- [What is required] Of the lines in the listing, how many include the string "scene"? Write the number and nothing else.
-- start of Raw data --
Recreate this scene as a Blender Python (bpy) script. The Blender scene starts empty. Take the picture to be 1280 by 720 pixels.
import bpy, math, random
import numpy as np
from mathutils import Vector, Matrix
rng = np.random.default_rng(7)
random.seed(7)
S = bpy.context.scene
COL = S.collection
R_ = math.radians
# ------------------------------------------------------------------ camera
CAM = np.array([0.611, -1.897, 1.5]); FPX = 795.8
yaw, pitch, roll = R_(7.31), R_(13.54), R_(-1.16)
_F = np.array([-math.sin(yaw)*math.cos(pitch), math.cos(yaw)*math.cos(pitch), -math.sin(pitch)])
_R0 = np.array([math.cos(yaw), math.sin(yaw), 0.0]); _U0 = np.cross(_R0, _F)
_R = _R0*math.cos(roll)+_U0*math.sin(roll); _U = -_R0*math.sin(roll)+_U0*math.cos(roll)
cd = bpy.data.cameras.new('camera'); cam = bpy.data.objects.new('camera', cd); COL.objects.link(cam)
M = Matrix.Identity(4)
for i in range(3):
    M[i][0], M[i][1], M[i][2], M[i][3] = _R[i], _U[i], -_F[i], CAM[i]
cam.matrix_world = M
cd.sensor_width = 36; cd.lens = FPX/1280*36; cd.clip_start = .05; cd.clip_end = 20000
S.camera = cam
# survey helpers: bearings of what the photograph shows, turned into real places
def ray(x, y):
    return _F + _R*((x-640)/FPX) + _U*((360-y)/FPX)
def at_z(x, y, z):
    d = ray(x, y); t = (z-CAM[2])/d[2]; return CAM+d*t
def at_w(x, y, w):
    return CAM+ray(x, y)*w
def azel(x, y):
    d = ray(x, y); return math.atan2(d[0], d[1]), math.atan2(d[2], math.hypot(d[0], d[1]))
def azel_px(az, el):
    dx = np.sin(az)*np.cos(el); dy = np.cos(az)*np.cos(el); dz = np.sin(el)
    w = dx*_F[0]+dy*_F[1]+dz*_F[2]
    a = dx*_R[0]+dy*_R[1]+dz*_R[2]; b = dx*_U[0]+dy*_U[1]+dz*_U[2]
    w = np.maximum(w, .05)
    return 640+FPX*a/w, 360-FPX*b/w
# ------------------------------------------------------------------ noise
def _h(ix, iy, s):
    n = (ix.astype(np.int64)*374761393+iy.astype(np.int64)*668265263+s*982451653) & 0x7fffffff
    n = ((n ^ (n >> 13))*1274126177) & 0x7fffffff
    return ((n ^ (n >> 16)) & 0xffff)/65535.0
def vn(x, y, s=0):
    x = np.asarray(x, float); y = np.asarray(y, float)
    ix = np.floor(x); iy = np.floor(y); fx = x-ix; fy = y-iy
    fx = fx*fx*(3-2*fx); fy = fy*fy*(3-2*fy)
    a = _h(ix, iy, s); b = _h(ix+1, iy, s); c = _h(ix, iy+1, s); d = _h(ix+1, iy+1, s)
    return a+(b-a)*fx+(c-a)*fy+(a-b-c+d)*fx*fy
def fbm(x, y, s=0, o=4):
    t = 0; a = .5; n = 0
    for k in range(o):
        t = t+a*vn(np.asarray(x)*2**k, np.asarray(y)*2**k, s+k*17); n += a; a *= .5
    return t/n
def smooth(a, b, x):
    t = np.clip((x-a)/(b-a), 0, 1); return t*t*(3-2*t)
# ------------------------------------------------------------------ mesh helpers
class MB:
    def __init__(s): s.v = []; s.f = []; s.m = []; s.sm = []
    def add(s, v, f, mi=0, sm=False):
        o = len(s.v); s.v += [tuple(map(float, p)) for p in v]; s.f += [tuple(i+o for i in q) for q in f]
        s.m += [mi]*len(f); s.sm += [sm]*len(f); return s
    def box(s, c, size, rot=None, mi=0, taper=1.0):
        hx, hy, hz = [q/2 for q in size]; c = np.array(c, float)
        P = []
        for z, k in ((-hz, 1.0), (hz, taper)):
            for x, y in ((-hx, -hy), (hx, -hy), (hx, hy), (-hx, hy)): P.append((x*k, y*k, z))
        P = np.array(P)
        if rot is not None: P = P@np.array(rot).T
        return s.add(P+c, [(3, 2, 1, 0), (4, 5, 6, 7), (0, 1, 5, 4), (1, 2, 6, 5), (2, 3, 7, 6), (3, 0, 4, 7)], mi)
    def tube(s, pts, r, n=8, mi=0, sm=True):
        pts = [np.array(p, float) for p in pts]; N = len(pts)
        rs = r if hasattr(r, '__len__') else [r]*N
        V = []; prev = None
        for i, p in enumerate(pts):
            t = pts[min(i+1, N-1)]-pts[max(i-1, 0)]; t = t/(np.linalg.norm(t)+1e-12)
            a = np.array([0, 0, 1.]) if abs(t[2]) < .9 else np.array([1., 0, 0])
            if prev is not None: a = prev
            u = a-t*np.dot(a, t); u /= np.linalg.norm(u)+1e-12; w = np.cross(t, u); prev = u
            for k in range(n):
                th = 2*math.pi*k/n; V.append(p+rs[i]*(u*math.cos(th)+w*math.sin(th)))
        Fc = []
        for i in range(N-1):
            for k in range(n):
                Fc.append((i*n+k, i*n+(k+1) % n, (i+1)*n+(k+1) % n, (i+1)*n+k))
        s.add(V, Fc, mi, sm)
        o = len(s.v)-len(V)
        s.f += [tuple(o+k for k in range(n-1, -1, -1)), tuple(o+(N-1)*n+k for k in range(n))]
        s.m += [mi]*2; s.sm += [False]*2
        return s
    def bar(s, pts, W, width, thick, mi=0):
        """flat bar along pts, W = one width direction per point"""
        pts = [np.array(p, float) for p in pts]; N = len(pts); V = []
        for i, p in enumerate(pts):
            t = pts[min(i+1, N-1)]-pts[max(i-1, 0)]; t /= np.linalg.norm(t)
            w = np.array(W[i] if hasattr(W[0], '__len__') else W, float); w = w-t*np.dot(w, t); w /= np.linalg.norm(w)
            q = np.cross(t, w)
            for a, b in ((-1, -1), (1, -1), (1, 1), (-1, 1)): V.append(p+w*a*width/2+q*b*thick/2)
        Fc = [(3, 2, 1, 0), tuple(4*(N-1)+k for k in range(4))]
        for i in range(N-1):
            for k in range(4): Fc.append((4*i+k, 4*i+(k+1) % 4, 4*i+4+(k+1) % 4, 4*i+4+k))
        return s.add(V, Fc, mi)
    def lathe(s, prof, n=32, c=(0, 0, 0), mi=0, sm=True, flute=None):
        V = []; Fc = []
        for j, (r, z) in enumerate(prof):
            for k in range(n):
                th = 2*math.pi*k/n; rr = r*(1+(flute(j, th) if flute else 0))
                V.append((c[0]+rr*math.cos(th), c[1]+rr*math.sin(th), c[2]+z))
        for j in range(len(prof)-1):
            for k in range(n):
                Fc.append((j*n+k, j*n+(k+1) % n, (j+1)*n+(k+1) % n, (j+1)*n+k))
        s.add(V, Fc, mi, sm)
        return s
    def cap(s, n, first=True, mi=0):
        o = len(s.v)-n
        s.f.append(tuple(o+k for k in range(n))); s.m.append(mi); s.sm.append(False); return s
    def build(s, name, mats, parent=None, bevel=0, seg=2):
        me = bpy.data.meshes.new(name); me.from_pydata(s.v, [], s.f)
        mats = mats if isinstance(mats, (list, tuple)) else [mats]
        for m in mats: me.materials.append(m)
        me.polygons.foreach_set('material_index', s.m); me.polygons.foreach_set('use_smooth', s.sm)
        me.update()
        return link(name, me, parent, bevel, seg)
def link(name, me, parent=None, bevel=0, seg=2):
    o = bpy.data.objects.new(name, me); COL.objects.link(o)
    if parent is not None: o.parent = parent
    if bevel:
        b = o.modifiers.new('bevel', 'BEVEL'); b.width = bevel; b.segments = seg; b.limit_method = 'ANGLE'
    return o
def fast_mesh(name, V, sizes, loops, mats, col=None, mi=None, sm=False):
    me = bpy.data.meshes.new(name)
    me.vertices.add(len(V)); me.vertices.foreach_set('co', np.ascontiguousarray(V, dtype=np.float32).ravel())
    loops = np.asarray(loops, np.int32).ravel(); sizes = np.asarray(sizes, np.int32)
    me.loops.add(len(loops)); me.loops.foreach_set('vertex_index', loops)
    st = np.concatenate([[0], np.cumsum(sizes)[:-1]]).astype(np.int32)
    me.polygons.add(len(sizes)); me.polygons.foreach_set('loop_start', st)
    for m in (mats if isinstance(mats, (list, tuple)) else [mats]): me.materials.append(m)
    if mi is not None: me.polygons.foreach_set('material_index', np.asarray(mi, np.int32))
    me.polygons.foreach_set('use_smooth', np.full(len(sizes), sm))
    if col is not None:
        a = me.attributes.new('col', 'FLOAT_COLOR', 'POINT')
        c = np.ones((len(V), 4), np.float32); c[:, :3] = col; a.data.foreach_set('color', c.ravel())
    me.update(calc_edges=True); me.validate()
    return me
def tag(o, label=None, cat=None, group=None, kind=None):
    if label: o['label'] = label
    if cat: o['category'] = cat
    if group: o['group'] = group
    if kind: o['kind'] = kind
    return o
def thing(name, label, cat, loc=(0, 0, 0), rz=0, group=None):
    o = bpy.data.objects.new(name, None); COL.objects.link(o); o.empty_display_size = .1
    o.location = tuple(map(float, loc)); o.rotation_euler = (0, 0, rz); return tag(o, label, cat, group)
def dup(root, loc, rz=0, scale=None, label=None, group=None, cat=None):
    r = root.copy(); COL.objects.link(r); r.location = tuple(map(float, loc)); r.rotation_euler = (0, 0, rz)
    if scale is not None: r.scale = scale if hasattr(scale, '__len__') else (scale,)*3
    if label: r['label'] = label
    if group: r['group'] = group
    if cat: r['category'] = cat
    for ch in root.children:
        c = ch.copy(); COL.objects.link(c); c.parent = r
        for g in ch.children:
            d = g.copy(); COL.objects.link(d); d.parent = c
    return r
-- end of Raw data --
- [Solution for this task] 2